Calls for Insurance Fund

The event spawned calls for an industry insurance fund like the Securities Investor Protection Corp., which protects investors from losses if stockbrokers go out of business.

The commodity commission proposed new rules for commodity brokers that prompted a loud protest from the industry.

The Chicago Mercantile Exchange also devised computer software that could disclose in seconds the amount of risk a traders' position involved.

Industry leaders agreed at a conference in September that Congress was likely to raise those issues in 1986 when it considers reauthorizing the commodity commission, the federal agency that regulates the industry.

Other issues likely to be addressed include leverage contracts, audit trails and the contention of some farmers that the futures markets drive down their prices.

The commission maintained a moratorium on companies that could sell leverage contracts, a sort of futures contract that is traded off exchanges. Only three companies are allowed to trade them under the moratorium.

The commission also issued a call for the industry to establish a way to record the order in which trades are made in the pits--an audit trail.

The federal agency had found that it was unable to recreate trading sequences to investigate charges that speculators were manipulating soybean prices in 1983. Nevertheless, the commission said there was no reason to believe that the charges were true.

A small group of farmers persisted in making such charges, though.

Missouri farmer Wayne Crytz, founder of the American Agriculture Movement, led about 100 farmers in protests outside the Chicago Board of Trade and the Mercantile Exchange and charged that speculators were responsible for low prices.

Kalo Hineman, a member of the commodity commission and a wheat farmer himself, said past studies had never concluded that speculators were the cause of low farm prices.

1985 was a year of depressed prices, as the Commodity Research Bureau's index of 27 commodities plunged to a seven-year low in September. The index was climbing from those depressed levels by the end of the year.

Volume Falls

Low prices distressed futures traders as well as farmers, as trading volume in agricultural commodities continued to sink. Volume in corn, wheat and soybeans at the Board of Trade fell 34% for the first 11 months of the year, compared to the same period of 1984.

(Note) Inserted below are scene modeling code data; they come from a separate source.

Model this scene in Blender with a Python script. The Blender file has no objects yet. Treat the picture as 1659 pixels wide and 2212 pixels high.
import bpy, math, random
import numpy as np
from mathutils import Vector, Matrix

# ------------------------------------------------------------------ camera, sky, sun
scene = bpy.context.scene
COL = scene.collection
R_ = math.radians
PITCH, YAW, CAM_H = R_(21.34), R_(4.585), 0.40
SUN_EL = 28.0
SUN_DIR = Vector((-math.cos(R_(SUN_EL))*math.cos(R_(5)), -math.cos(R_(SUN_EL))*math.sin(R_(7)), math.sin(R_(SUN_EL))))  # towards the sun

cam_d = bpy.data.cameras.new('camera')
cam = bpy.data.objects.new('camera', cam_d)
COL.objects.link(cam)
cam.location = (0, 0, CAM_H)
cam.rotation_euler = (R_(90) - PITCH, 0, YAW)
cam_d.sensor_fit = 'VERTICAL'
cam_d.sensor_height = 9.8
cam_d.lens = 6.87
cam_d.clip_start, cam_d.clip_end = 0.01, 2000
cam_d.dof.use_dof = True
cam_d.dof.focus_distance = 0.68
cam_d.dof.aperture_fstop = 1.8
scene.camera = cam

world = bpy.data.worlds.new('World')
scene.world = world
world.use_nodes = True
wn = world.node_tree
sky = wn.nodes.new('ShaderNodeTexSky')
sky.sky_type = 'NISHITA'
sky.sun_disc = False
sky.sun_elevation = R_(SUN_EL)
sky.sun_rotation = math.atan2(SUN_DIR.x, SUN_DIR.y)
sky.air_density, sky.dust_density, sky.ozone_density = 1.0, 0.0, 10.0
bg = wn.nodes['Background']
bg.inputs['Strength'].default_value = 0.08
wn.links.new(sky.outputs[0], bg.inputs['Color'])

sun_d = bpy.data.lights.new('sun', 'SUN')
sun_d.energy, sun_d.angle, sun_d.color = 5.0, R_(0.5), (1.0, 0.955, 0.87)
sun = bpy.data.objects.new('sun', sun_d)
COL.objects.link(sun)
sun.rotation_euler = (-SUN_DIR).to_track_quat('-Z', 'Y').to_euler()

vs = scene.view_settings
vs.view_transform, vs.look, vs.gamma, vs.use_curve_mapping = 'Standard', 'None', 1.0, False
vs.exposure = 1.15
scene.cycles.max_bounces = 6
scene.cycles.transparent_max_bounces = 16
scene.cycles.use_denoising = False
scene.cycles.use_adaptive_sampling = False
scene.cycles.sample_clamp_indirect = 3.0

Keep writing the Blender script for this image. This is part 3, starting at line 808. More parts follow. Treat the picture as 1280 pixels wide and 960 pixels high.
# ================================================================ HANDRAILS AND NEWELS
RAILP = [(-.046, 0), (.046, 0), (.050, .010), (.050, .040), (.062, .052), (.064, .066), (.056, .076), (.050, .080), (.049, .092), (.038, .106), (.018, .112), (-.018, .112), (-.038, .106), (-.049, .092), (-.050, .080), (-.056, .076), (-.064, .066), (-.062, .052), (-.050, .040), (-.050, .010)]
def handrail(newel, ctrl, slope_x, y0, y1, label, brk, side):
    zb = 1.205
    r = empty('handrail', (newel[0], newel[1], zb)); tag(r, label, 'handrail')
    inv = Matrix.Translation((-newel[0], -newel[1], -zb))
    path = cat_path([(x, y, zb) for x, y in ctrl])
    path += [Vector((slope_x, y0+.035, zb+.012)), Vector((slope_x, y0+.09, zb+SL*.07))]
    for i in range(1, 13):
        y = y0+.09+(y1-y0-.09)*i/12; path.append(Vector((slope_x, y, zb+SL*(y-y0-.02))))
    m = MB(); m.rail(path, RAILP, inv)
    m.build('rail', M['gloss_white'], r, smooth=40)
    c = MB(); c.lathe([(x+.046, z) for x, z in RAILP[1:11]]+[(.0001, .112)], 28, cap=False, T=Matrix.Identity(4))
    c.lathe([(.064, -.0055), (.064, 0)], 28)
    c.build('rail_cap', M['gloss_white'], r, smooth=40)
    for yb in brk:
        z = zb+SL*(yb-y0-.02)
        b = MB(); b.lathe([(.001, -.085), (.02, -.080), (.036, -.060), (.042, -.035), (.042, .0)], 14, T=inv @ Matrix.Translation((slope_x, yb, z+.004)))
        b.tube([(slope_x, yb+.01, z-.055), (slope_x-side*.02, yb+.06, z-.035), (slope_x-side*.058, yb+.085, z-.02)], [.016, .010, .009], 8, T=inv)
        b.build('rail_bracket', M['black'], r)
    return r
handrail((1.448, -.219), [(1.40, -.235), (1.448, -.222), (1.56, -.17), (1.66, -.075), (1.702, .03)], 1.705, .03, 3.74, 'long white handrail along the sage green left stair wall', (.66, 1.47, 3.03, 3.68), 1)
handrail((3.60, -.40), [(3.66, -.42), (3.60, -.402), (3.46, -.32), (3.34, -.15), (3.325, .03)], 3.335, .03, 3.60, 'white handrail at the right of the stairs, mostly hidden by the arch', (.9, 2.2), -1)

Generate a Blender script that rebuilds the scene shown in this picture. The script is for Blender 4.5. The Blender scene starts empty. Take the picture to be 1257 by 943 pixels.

Total volume at the nation's 11 exchanges increased 4% in the first 10 months of the year. Agricultural volume was down 23%, while interest rate and foreign currency volume was up 28%.

Slow business in the agricultural sector prompted the 105-year-old MidAmerica Commodity Exchange to ask the Chicago Board of Trade to take it on as a subsidiary. Members of both exchanges approved, and the move was awaiting approval from the commodity commission.

The industry also continued to develop new contracts during 1985.

New stock indexes, a contract on the trade weighted value of the U.S. dollar against a basket of foreign currencies and even a contract on ocean freight rates were being traded at various exchanges.